E esse aí, essa aí (?), quem sou? – notas acerca de “A Bailarina vai às Compras”
De 23 a 27 de novembro, antecedendo o MIT, Júnior Sampaio esteve no Centro Cultural de Campo a apresentar ao público a sua peça (a meias com Quico Cadaval) “A Bailarina Vai às Compras”. Esta produção, em que a Barraca também se envolveu, por exemplo através da coordenação artística de Maria do Céu Guerra e da encenação de Rita Lello, conta a história do quotidiano de um transexual, a partir dos contactos telefónicos que ele vai estabelecendo quando faz compras no supermercado.
|
Fotos MANUEL VALDREZ |
Primeiro sinal: «Sou poupadinho», no masculino, diz a bailarina.
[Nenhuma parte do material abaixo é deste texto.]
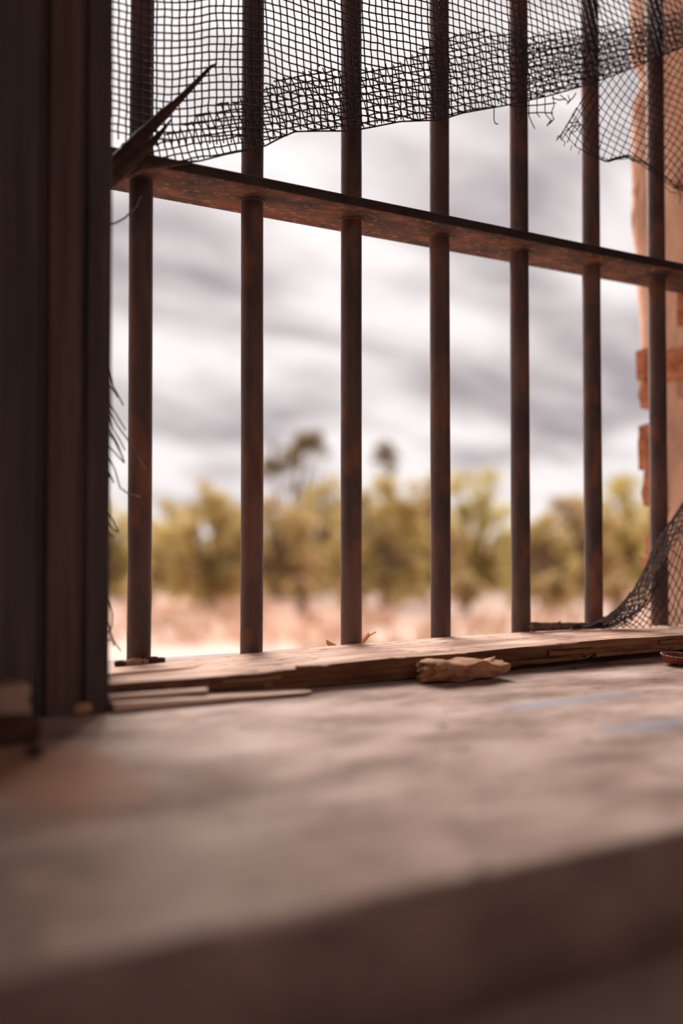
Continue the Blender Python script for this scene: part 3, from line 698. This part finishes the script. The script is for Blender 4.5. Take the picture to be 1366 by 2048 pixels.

E assim se vai percebendo que este ser humano, que nasceu no corpo de uma mulher mas que quis ser – era – homem, apesar de não querer trocar a sua vagina por um pénis, é uma pessoa como outras tantas, que percorre os corredores do supermercado, e faz contas à vida.
Na sua rede de relações, aparecem visíveis a ternura pela mãe, a paixão pelo(a) amado(a), que se exprime da forma pouco convencional que só os amantes escolhem para se nomear, como só eles se podem tratar, num código que não é de mais ninguém.
A peça obedece aos requerimentos mais estritos da portabilidade (Rita Lello dizia-nos a brincar, mas muito a sério, que toda a cenografia cabia no carro do Júnior), e é suposto que a sua vocação andarilha meta agora os pés ao caminho e vá por aí fora... a mostrar Teatro.
Na meia dúzia de prateleiras os figurinos de Rita Bronze (ou o texto de Júnior e Quico Cadaval) colocaram meias e cuecas, leite, bananas, queijo, água, ovos, milho, arroz, maçãs, açúcar e etc..
Há de tudo!
Mas haverá de tudo?
Tal como, a muitos, parecerá de menos este ser humano frágil e forte, complexo, também os que consomem não podem perguntar--se sobre o próprio consumo, sobre o mais essencial que falta à vida?
E o texto de Júnior Sampaio e Quico Cadaval vai avançando a sua lista de compras, aquela que ninguém deve esquecer de fazer de antemão antes de sair para comprar qualquer coisa menos necessária: tantos gramas de Chagall, Degas, Fassbinder, Villalobos, Botero, Gaudi, Kazuo Ono, Isadora Duncan...
Tal como a vida daquela personagem se transformou, assim «há de existir uma forma de transformar a vida», –citamos “A Bailarina Vai às Compras”, de Júnior Sampaio e Quico Cadaval.
Na peça, em que o cenário frugal exprime todo um universo, a cenografia faz-se também de véus e de chuva (chuva de luz, chuva de arroz, chuva de farinha).
Por fim, duas anotações pessoais: a dada altura, viradas que estão mais uma vez as prateleiras, só um ou outro dos bens expostos se encontram com a face para o público, apenas restando o lado mudo das caixas. E porque não todos eles assim?
Quase no final, o baton dos lábios do ator cede ao calor, e parece adivinhar um vómito de sangue. Que não vem. E, pela natureza positiva da peça, não deve vir, acho.
Que a Bailarina não se esqueça de, ao menos, comprar uns bons sapatos!